During fermentation it is important to be able to control your ferment temperature. In 2004 a six hundred litre milk vat and ‘drain and return’ looked after all my chilling requirements. I love drain and return as you have the majority of the wine getting icy cold in the chiller whilst the skins and the last little bit of wine in the fermenter keep on steaming away. Finally you splash the chilled wine back over the hot ferment, extremes of temperature clashing to help extract ever more flavours. Pressing was done in tiny batches through a Zambelli ¼ tonne hand basket press. The basket press is the ultimate form of pressing for red grapes. Because it is static you don’t get the addition of maceration every single other form of pressing introduces. This gentle but inexorable form of pressing can extract (with patience) just as much as a continuous screw press, but it does it incredibly softly. I guess the trade off is something that is too often not available during vintage: time.
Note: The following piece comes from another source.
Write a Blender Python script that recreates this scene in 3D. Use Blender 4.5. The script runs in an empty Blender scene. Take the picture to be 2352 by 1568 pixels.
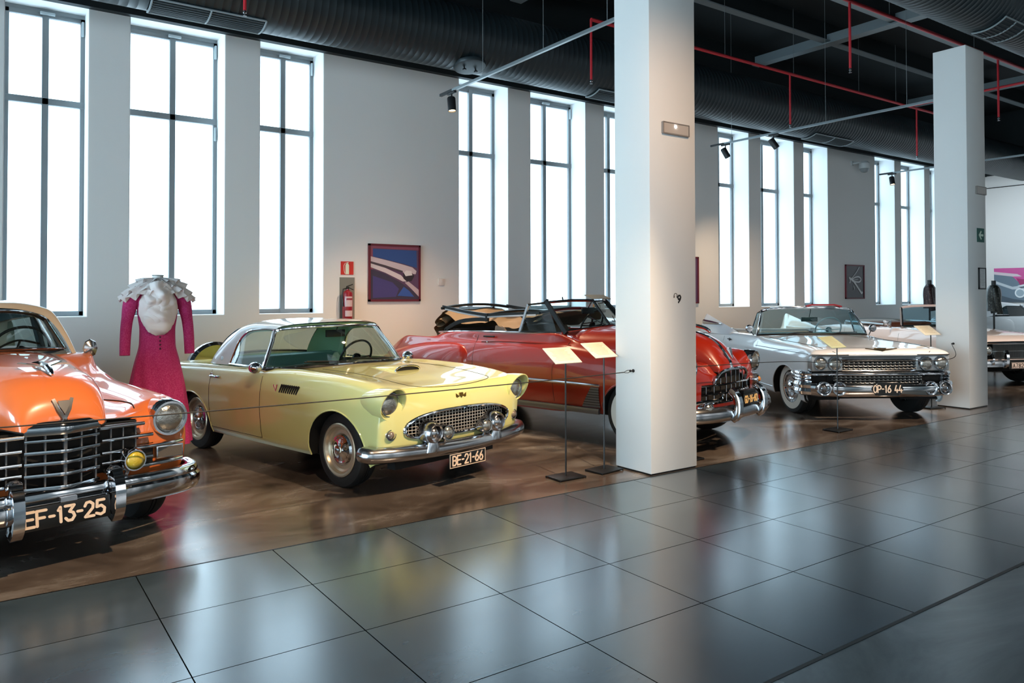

2005 and 2006 saw me extend on the theme. I’ve traded up from the hand cranked 250kg Zambelli Basket press to a hydraulic Hypac 1 tonne Basket press. I now have 2 milk vats for chilling, have doubled the number of fermenters and even have a some Stainless Steel tanks for storage.
In late 2006 I finally cracked and bought myself a second pump. This is a mighty 2" Zambelli that can really shunt the wine around. It has created a bit of a dilemma though… do I want to get the job done quickly… or do I need a few beers..?? the beers usually win! apart from this and a few other little touches the operation is still the same as it was in '04…
The Bottom Line…
So here I am now. I have a little winery surrounded by my vines which keeps me as busy as a one legged man in an arse kicking contest. This business I have to balance with my family life of 3 kids and a beautiful wife. We are sitting up on our hill facing a world that seems to be getting increasingly more complex, impersonal and hungry. I can’t claim that anything I am doing is new… in fact it really is the opposite. I embrace all the traditions of hard work and creating something real that you can hold turn around and criticize if you want. I am moved each day by a passion to live my life at my own pace and to create wines that are as individual as the fruit that has made them. I know that the wines I am making taste good, and the motivations and hard work behind them are real. I don’t really have any earth shattering conclusions to draw here, just that in all I am happy with my Dolce Vita and hope that it makes sense to others.